# [Required work]
Copy exactly, please, the lines of the data from its start through the line containing "bm=bmesh.new(); studs(bm,[(sx_*(hw+.007),-hh+2*hh*i/8,.0125) for".

# [Given data]
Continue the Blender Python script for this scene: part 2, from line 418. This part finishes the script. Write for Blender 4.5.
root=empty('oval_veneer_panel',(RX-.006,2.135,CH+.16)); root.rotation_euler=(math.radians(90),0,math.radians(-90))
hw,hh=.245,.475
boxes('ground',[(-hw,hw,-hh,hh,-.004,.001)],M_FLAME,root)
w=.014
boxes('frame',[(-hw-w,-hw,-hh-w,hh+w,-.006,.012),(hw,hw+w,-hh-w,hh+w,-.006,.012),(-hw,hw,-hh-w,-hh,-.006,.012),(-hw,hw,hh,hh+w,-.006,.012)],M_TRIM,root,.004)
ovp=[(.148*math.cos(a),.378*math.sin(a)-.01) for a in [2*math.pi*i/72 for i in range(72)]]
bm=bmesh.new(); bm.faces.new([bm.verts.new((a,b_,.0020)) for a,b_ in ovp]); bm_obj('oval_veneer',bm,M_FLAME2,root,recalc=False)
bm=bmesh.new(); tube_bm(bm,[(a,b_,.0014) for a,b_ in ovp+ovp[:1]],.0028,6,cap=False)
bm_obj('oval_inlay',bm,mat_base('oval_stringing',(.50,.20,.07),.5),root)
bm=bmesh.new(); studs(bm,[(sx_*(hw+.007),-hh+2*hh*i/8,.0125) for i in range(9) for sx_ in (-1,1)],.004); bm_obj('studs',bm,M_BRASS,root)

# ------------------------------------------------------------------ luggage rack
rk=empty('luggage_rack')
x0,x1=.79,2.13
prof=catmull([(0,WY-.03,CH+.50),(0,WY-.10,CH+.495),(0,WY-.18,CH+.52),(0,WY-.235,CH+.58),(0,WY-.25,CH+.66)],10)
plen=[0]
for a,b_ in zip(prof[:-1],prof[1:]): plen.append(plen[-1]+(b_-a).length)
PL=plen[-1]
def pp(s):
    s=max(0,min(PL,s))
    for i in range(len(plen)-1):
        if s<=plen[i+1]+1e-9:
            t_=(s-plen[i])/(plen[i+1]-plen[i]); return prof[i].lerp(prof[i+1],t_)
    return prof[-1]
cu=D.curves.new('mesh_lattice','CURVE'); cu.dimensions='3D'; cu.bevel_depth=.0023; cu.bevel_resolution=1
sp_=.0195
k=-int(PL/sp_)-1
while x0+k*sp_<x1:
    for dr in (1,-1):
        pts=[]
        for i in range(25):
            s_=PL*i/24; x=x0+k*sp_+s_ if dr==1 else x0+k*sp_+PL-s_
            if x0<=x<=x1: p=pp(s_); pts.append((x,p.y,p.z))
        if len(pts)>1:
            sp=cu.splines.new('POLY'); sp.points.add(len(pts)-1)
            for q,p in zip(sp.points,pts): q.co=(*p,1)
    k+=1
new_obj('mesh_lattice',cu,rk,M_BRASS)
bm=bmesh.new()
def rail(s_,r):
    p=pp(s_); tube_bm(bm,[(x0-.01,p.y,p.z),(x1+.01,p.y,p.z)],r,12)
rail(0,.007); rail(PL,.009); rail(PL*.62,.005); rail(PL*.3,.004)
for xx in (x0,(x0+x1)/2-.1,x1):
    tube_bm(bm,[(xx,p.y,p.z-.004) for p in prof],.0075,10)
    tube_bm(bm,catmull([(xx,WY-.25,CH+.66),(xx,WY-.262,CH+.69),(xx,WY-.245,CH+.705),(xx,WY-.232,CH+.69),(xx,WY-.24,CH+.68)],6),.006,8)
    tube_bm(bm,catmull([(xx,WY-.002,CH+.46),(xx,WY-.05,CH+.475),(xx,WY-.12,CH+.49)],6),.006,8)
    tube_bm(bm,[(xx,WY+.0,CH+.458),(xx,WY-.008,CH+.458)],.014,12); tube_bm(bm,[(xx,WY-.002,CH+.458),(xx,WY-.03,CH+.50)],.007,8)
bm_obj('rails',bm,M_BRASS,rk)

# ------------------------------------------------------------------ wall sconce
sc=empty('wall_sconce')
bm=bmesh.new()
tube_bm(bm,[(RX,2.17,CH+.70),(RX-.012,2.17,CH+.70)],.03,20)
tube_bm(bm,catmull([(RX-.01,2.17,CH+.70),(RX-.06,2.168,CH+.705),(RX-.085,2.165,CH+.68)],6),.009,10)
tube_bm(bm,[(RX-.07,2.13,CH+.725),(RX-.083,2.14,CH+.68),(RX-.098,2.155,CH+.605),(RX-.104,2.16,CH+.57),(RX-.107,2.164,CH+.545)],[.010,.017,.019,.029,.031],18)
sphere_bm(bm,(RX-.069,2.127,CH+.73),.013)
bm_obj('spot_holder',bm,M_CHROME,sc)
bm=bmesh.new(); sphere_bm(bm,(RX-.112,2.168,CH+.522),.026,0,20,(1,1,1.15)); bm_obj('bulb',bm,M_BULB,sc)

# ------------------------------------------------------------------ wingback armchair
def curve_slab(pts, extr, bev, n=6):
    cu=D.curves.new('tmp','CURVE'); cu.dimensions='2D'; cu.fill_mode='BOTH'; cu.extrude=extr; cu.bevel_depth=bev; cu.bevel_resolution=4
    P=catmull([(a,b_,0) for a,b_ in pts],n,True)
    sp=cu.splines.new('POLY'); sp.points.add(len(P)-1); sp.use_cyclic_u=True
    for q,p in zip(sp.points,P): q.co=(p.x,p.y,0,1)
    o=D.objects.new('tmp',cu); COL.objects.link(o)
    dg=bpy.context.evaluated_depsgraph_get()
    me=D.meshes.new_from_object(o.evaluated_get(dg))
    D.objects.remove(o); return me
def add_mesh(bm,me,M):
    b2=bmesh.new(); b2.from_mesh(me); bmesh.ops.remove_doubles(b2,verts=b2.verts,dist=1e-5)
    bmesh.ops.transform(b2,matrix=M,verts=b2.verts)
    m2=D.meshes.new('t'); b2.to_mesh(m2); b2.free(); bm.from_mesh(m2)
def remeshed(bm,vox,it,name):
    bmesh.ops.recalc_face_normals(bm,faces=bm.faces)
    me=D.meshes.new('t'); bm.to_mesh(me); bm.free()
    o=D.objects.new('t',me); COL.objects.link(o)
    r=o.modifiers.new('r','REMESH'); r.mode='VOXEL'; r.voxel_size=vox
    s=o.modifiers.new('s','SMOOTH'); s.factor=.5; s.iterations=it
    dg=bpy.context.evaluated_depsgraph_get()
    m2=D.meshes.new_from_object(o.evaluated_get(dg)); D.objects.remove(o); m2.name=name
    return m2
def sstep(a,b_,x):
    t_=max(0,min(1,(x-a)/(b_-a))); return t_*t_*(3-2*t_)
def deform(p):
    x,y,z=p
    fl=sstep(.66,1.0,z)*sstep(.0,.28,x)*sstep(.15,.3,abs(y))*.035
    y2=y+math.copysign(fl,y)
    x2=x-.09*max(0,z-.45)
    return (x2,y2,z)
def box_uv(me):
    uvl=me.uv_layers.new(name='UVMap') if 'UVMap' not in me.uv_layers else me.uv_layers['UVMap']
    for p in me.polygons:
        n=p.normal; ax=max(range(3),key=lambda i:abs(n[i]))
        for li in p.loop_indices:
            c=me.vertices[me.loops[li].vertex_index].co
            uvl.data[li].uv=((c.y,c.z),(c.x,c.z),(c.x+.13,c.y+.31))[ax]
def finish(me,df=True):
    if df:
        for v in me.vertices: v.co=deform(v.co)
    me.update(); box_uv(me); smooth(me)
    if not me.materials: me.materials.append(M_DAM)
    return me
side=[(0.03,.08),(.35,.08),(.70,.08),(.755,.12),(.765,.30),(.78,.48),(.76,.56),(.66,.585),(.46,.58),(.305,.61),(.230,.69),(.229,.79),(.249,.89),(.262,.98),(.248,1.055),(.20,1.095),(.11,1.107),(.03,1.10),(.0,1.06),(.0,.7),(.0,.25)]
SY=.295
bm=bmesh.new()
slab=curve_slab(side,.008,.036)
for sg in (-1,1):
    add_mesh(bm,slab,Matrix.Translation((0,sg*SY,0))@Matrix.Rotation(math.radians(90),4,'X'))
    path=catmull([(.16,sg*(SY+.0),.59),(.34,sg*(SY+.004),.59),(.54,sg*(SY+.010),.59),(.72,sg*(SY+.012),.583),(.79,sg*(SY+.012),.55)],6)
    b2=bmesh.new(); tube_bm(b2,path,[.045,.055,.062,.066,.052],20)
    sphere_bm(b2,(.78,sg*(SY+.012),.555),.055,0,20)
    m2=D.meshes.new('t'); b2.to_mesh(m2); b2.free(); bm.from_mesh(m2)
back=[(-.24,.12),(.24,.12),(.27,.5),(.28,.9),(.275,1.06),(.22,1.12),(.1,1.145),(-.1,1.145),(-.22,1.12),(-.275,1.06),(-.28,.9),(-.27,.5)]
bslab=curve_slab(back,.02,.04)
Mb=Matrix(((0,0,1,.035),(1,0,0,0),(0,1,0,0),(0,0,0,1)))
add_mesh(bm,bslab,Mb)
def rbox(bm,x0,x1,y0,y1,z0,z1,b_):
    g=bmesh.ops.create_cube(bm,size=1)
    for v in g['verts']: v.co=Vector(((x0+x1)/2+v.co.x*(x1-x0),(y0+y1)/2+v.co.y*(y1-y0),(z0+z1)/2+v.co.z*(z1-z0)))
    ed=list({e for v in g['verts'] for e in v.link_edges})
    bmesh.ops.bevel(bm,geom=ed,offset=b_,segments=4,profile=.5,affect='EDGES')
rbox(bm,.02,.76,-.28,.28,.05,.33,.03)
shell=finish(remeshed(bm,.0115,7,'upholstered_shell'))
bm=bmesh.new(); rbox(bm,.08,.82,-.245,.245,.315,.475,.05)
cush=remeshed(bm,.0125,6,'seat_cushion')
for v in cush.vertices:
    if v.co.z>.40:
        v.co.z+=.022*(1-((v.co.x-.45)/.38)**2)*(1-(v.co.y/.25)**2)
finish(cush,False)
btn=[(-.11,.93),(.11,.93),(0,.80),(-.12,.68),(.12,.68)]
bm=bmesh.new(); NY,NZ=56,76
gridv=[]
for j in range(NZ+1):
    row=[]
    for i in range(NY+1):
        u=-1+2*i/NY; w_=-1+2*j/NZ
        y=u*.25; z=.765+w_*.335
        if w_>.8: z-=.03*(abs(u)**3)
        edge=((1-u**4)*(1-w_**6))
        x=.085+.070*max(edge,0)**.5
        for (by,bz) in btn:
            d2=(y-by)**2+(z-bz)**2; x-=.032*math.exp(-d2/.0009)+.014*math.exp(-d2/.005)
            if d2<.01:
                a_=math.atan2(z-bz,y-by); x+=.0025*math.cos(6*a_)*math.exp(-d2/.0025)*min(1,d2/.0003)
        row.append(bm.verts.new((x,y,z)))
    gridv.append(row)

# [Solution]
Continue the Blender Python script for this scene: part 2, from line 418. This part finishes the script. Write for Blender 4.5.
root=empty('oval_veneer_panel',(RX-.006,2.135,CH+.16)); root.rotation_euler=(math.radians(90),0,math.radians(-90))
hw,hh=.245,.475
boxes('ground',[(-hw,hw,-hh,hh,-.004,.001)],M_FLAME,root)
w=.014
boxes('frame',[(-hw-w,-hw,-hh-w,hh+w,-.006,.012),(hw,hw+w,-hh-w,hh+w,-.006,.012),(-hw,hw,-hh-w,-hh,-.006,.012),(-hw,hw,hh,hh+w,-.006,.012)],M_TRIM,root,.004)
ovp=[(.148*math.cos(a),.378*math.sin(a)-.01) for a in [2*math.pi*i/72 for i in range(72)]]
bm=bmesh.new(); bm.faces.new([bm.verts.new((a,b_,.0020)) for a,b_ in ovp]); bm_obj('oval_veneer',bm,M_FLAME2,root,recalc=False)
bm=bmesh.new(); tube_bm(bm,[(a,b_,.0014) for a,b_ in ovp+ovp[:1]],.0028,6,cap=False)
bm_obj('oval_inlay',bm,mat_base('oval_stringing',(.50,.20,.07),.5),root)
bm=bmesh.new(); studs(bm,[(sx_*(hw+.007),-hh+2*hh*i/8,.0125) for i in range(9) for sx_ in (-1,1)],.004); bm_obj('studs',bm,M_BRASS,root)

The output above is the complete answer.